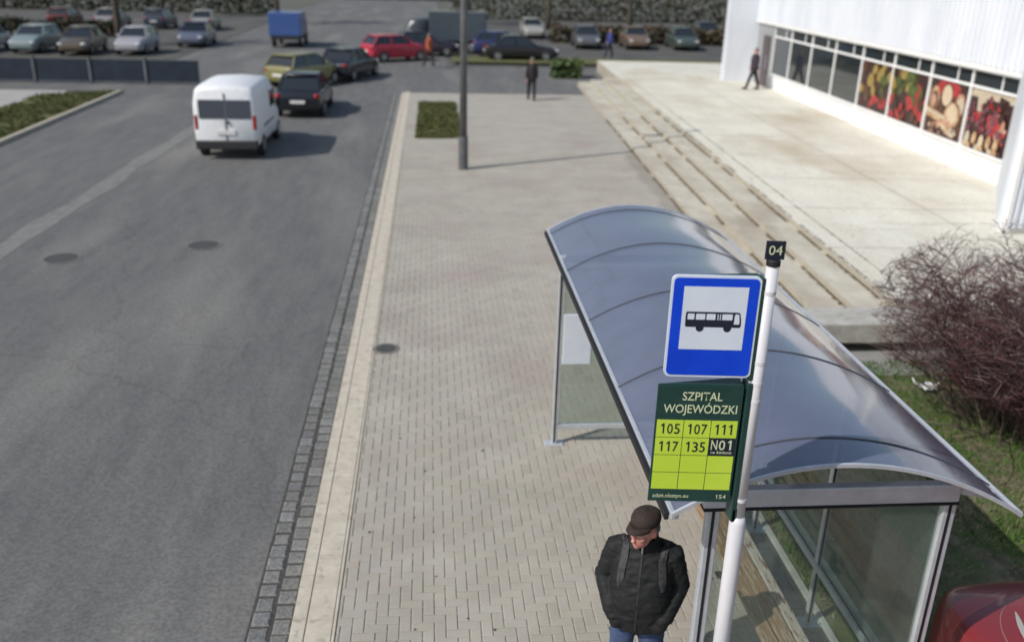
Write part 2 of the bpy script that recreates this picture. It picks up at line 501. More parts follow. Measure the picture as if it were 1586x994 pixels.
b.quad((-.84, 10.8, -.008), (5.56, 10.8, -.008), (6.6, 27, -.008), (-.84, 27, -.008))
b.build("pavement_bed", M['joint'], kind='structure')
b = MB(); b.col = (1, 1, 1)
b.quad((-.84, 27, -.002), (6.4, 27, -.002), (6.9, 40, -.002), (-.84, 40, -.002))
b.quad((1.2, 40, -.1), (9, 40, -.1), (9, 40.3, -.1), (1.2, 40.3, -.1))
b.build("pavement_far", M['paver'], kind='structure')
b = MB(); b.box((3.36, 1, -.2), (3.42, 10.8, .025)); b.build("edging", M['oldconc'], kind='structure', bevel=.006)

# lawn behind the shelter
b = MB(); NX = 40; NY = 44
for i in range(NX + 1):
    for j in range(NY + 1):
        x = 3.42 + (12.5 - 3.42) * i / NX; y = -2 + 13.7 * j / NY
        z = .012 + .03 * (noise.noise(Vector((x * .9, y * .9, 3))) + .4) if i else .0
        b.v.append((x, y, max(z, -.01)))
for i in range(NX):
    for j in range(NY):
        a = i * (NY + 1) + j
        b.f.append((a, a + NY + 1, a + NY + 2, a + 1)); b.m.append(0); b.c.append(None)
b.build("lawn", M['soil'], kind='structure', smooth=True)
b = MB()
N = 0
for _ in range(60000):
    x = 3.43 + 5.6 * rnd.random(); y = 3.5 + 8.0 * rnd.random()
    d = noise.noise(Vector((x * 1.1, y * 1.1, 9))); d2 = noise.noise(Vector((x * 3.3, y * 3.3, 1)))
    wgt = .62 + d * 1.1 + d2 * .6
    if x > 5.0 and y > 8.3: wgt += .5
    if rnd.random() > wgt: continue
    z = max(.012 + .03 * (noise.noise(Vector((x * .9, y * .9, 3))) + .4), -.01) - .01
    h = rnd.uniform(.025, .085) * (1 + d); a = rnd.uniform(0, 6.28); w = rnd.uniform(.004, .009)
    lx = rnd.gauss(0, .035); ly = rnd.gauss(0, .035)
    q = rnd.random() + d * .5 + (.35 if (x > 5.0 and y > 8.3) else 0)
    if q > .60: c = (.075, .165, .03)
    elif q > .30: c = (.13, .155, .055)
    else: c = (.34, .285, .17)
    k = rnd.uniform(.7, 1.3); b.col = tuple(v * k for v in c)
    ca, sa = math.cos(a) * w, math.sin(a) * w
    b.add([(x - ca, y - sa, z), (x + ca, y + sa, z), (x + ca * .6 + lx * .5, y + sa * .6 + ly * .5, z + h * .6), (x + lx, y + ly, z + h), (x - ca * .6 + lx * .5, y - sa * .6 + ly * .5, z + h * .6)],
          [(0, 1, 2, 3, 4)])
b.build("grass", M['blade'], kind='stuff')

# ground in front of the stair end
b = MB(); b.box((5.56, 11.05, -.2), (8.6, 12.05, .03)); b.build("slab_path", M['slab'], kind='structure')

# ---- rotated frame of the terrace and the shop
TA = R(2.77)
TU = Vector((math.sin(TA), math.cos(TA), 0)); TN = Vector((-math.cos(TA), math.sin(TA), 0))   # along the wall; out from the wall to the street
TO = Vector((14.06, 20.9, 0))
def T(s, d, z=0.0):
    """s metres along the shop wall away from the camera, d metres out from it"""
    p = TO + TU * s + TN * d
    return (p.x, p.y, z)
S0, S1 = -8.4, 22.5
risers = [(8.15, 0.0, .11), (7.55, .11, .225), (6.95, .225, .34), (6.35, .34, .45)]
b = MB()
tv = [T(S0, 6.35, -.2), T(S1 + 7, 6.35, -.2), T(S1 + 7, -4, -.2), T(S0, -4, -.2), T(S0, 6.35, .45), T(S1 + 7, 6.35, .45), T(S1 + 7, -4, .45), T(S0, -4, .45)]
b.add(tv, [(3, 2, 1, 0), (4, 5, 6, 7), (1, 2, 6, 5), (2, 3, 7, 6), (3, 0, 4, 7)])
b.add(tv, [(0, 1, 5, 4)], 1)
b.build("terrace", [M['terrace'], M['riser']], kind='structure', fix=True)
b = MB()
for (d, z0, z1), nx in zip(risers[:3], risers[1:]):
    y = S0
    while y < S1:
        e = min(y + 2.4, S1)
        lo = [T(y + .006, d, -.1), T(e - .006, d, -.1), T(e - .006, nx[0] - .0, -.1), T(y + .006, nx[0], -.1)]
        hi = [(p[0], p[1], z1 + rnd.uniform(-.003, .003)) for p in lo]
        b.add(lo + hi, [(3, 2, 1, 0), (4, 5, 6, 7), (1, 2, 6, 5), (2, 3, 7, 6), (3, 0, 4, 7)])
        b.add(lo + hi, [(0, 1, 5, 4)], 1)
        y = e
b.build("steps", [M['step'], M['riser']], kind='structure', fix=True)
# saw-cut joints and edge course of the terrace
b = MB()
for s in [S0 + 3 * k for k in range(1, 10)]:
    b.quad(T(s - .008, 6.3, .4535), T(s + .008, 6.3, .4535), T(s + .008, .05, .4535), T(s - .008, .05, .4535))
for d in (5.9, 3.0):
    b.quad(T(S0 + .02, d - .008, .454), T(S1, d - .008, .454), T(S1, d + .008, .454), T(S0 + .02, d + .008, .454))
rc = random.Random(21)
for _ in range(26):
    s = rc.uniform(-6, 9); d = rc.uniform(.6, 5.6); L_ = rc.uniform(.5, 2.2); n = 9
    p0 = None
    for k in range(n):
        q = Vector(T(s + rc.gauss(0, .03), d, .4545)); d -= L_ / n; w = rc.uniform(.002, .007)
        if p0 is not None: b.quad(p0 - TU * w, q - TU * w, q + TU * w, p0 + TU * w)
        p0 = q
        s += rc.gauss(0, .03)
b.build("terrace_joint", M['darkconc'], kind='structure')
b = MB()
for _ in range(130):
    x, y = rc.uniform(-.7, 5.2), rc.uniform(4.5, 26) if rc.random() < .5 else rc.uniform(4.5, 10)
    if y < 10.5 and x > 3.2: continue
    r = rc.uniform(.006, .02); n = 7
    b.add([(x + math.cos(6.283 * k / n) * r * rc.uniform(.6, 1.2), y + math.sin(6.283 * k / n) * r * rc.uniform(.6, 1.2), .0035) for k in range(n)], [tuple(range(n))])
b.build("pavement_specks", M['grit'], kind='stuff')
# dirt and dead leaves gathered at the foot of each riser and along the terrace edge
b = MB()
def flakes(n, d0, z, spread, s0=S0, s1=12.0):
    for _ in range(n):
        s = rnd.uniform(s0, s1)
        if noise.noise(Vector((s * 1.3, d0, 0))) < -.22: continue
        d = d0 + abs(rnd.gauss(0, spread)); r = rnd.uniform(.006, .02)
        p = Vector(T(s, d, z + rnd.uniform(.003, .012)))
        a = rnd.uniform(0, 3.14); c = Vector((math.cos(a), math.sin(a), rnd.uniform(-.3, .3))) * r; e = Vector((-math.sin(a), math.cos(a), rnd.uniform(-.3, .3))) * r * .6
        b.quad(p - c - e, p + c - e, p + c + e, p - c + e)
for (d, z0, z1) in risers: flakes(3200, d + .004, z0, .03)
flakes(1300, 6.30, .452, .03); flakes(700, 5.9, .452, .012)
for (d, z0, z1) in risers[1:]: flakes(1300, d + .01, z0 , .012)
for _ in range(500):
    s = rnd.uniform(S0, 16); d = rnd.uniform(.1, 6.2); r = rnd.uniform(.006, .016); p = Vector(T(s, d, .456))
    b.quad(p + Vector((-r, -r * .6, 0)), p + Vector((r, -r, 0)), p + Vector((r, r * .7, .004)), p + Vector((-r * .6, r, 0)))
b.build("leaf_litter", M['litter'], kind='stuff')

# cheek wall that closes the steps towards the camera
w = thing("concrete_wall", "low weathered concrete wall closing the near end of the shop steps", "wall", (6.4, 12.0, 0))
b = MB(); b.box((5.35, 11.80, .20), (7.4, 12.52, .50)); b.build("capping", M['oldconc'], w, bevel=.012)
b = MB(); b.box((5.55, 12.1, -.2), (7.3, 12.45, .197)); b.build("footing", M['darkconc'], w)  # shade of the recess under the capping is put into the dark colour

def ragged(corners, z, amp=.09, step=.25):
    out = []
    for (a, c) in zip(corners, corners[1:] + corners[:1]):
        a = Vector(a); c = Vector(c); n = max(2, int((c - a).length / step)); nn = Vector((-(c - a).y, (c - a).x)).normalized()
        for k in range(n):
            p = a + (c - a) * (k / n); o_ = noise.noise(Vector((p.x * 2.3, p.y * 2.3, 4))) * amp * 1.6 + rnd.uniform(-amp, amp) * .4
            out.append((p.x + nn.x * o_, p.y + nn.y * o_, z))
    return out
TUFT = MB()
def tufts(corners, z, n):
    xs = [c[0] for c in corners]; ys = [c[1] for c in corners]
    k_ = 0
    while k_ < n:
        x, y = rnd.uniform(min(xs), max(xs)), rnd.uniform(min(ys), max(ys)); ins = False
        for (a, c) in zip(corners, corners[1:] + corners[:1]):
            if (a[1] > y) != (c[1] > y) and x < (c[0] - a[0]) * (y - a[1]) / (c[1] - a[1]) + a[0]: ins = not ins
        k_ += 1
        if not ins or noise.noise(Vector((x * .9, y * .9, 2))) < -.25: continue
        h = rnd.uniform(.04, .12); w = .011; a = rnd.uniform(0, 3.14); t_ = rnd.uniform(.7, 1.3)
        c = rnd.choice([(.10, .125, .035), (.13, .13, .05), (.17, .155, .075), (.08, .11, .03)]); TUFT.col = tuple(v * t_ for v in c)
        dx, dy = math.cos(a) * w, math.sin(a) * w
        TUFT.add([(x - dx, y - dy, z), (x + dx, y + dy, z), (x + dx * .5 + rnd.gauss(0, .03), y + rnd.gauss(0, .03), z + h), (x - dx * .6 + rnd.gauss(0, .03), y + rnd.gauss(0, .03), z + h * .8)], [(0, 1, 2, 3)])
v1 = [(-.5, 29.2), (1.0, 29.2), (1.0, 37), (-.45, 37)]
v2 = [(-13.1, 12), (-12.92, 12), (-12.92, 26), (-12.92, 39.3), (-15.5, 38.0), (-15.4, 26)]
b = MB(); p = ragged(v1, .006); b.add(p, [tuple(range(len(p)))]); b.build("grass_verge", M['verge'], kind='structure')
b = MB(); p = ragged(v2, -.03, .06); b.add(p, [tuple(range(len(p)))]); b.build("roadside_verge", M['verge'], kind='structure')
tufts(v1, .004, 6000); tufts(v2, -.032, 16000)
TUFT.build("verge_grass", M['blade'], kind='stuff')
b = MB(); b.quad((-22, 24, -.04), (-13.4, 24, -.04), (-14.9, 39.5, -.04), (-26, 39.5, -.04)); b.build("footpath", M['path'], kind='structure')
b = MB(); b.box((-12.9, 2, -.3), (-12.77, 39.5, .0)); b.build("kerb_far_side", M['kerb'], kind='structure')
b = MB(); b.quad((1.3, 53.2, .0), (50, 53.2, .0), (50, 56.5, .0), (1.3, 56.5, .0)); b.build("lot_verge", M['verge'], kind='structure')

# ------------------------------------------------------------------ shop
shop = thing("shop_building", "white shop building with corrugated fascia and food posters in its windows", "shop", TO)
MULL = [0.02, 2.2, 4.45, 6.9, 9.35, 11.8, 14.25, 16.7, 18.9]
ZB = .45
def corr(b, P, length, z0, z1, period=.115, depth=.028, mat=0):
    """trapezoid sheet: P(s, d, z) with s along and d outwards"""
    n = int(length / period)
    prof = []
    for i in range(n):
        s = i * period
        prof += [(s, 0), (s + period * .38, 0), (s + period * .5, depth), (s + period * .88, depth)]
    prof.append((n * period, 0))
    for (sa, da), (sb, db) in zip(prof, prof[1:]):
        b.add([P(sa, da, z0), P(sb, db, z0), P(sb, db, z1), P(sa, da, z1)], [(0, 1, 2, 3)], mat)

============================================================

» DIRECTION: Starting at the first line of the material, output exactly the lines up to and including the one with "b = MB(); b.box((3.36, 1, -.2), (3.42, 10.8, .025));". Do not include the pictures.

» SOLVED PROBLEM:
Write part 2 of the bpy script that recreates this picture. It picks up at line 501. More parts follow. Measure the picture as if it were 1586x994 pixels.
b.quad((-.84, 10.8, -.008), (5.56, 10.8, -.008), (6.6, 27, -.008), (-.84, 27, -.008))
b.build("pavement_bed", M['joint'], kind='structure')
b = MB(); b.col = (1, 1, 1)
b.quad((-.84, 27, -.002), (6.4, 27, -.002), (6.9, 40, -.002), (-.84, 40, -.002))
b.quad((1.2, 40, -.1), (9, 40, -.1), (9, 40.3, -.1), (1.2, 40.3, -.1))
b.build("pavement_far", M['paver'], kind='structure')
b = MB(); b.box((3.36, 1, -.2), (3.42, 10.8, .025)); b.build("edging", M['oldconc'], kind='structure', bevel=.006)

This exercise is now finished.